By attacking mostly north-east Nigeria and killing mostly innocent Muslims (although you’ve been able to hit distant major cities too), you seriously violate the rules of war which the international community actually copied from Islam. In the early 7th century, for instance, the first Caliph, Abu Bakr, whilst instructing his Muslim army, laid down the following rules concerning warfare: ‘Stop, O people, that I may give you ten rules for your guidance in the battlefield: … Neither kill a child, nor a woman, nor an aged man … You are likely to pass by people who have devoted their lives to monastic services; leave them alone.’ The United States Code of Military Justice (UCMJ) is pretty much a carbon copy of Abu Bakr’s instructions.
Your want ‘southerners’ to leave the ‘North,’ while ‘northerners’ return to the North. How confused you are, and how little you know about Nigeria’s geography and faith communities, and the imperatives and values of inter-faith relations. Your cowardice and the inability of our security forces to contain your madness have elicited calls by some Christians for retaliatory or reprisal attacks on Muslims. In practice, that means I’ll first kill my Muslim driver; while my parish priest may have to kill the Muslim Mai Guard at the church before giving me Holy Communion. I know that’s what you want, but most Christians know better.

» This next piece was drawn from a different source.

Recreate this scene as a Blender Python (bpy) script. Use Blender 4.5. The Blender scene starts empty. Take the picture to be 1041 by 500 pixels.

The common enemy, the GRA Lords, have created the prevailing crises of violence, poverty and morality in the country. Your prime target in the north should be to get them to stop their double-speak, and possibly clean up the image of Islam which they have soiled irretrievably through the abuse of their Western education and state-sanctioned brigandage while they chop off your fingers for stealing chickens. The recent nationwide strike and revolt against fuel subsidy removal succeeded, thanks to an unprecedented ecumenical group of Muslims and Christians united by their anger against the predatory Nigerian state. Why not exploit the potential for this ecumenical and activist theology to create new institutions to express your agency, and possibly, forge a Nigeria where all of us have dignity and a future?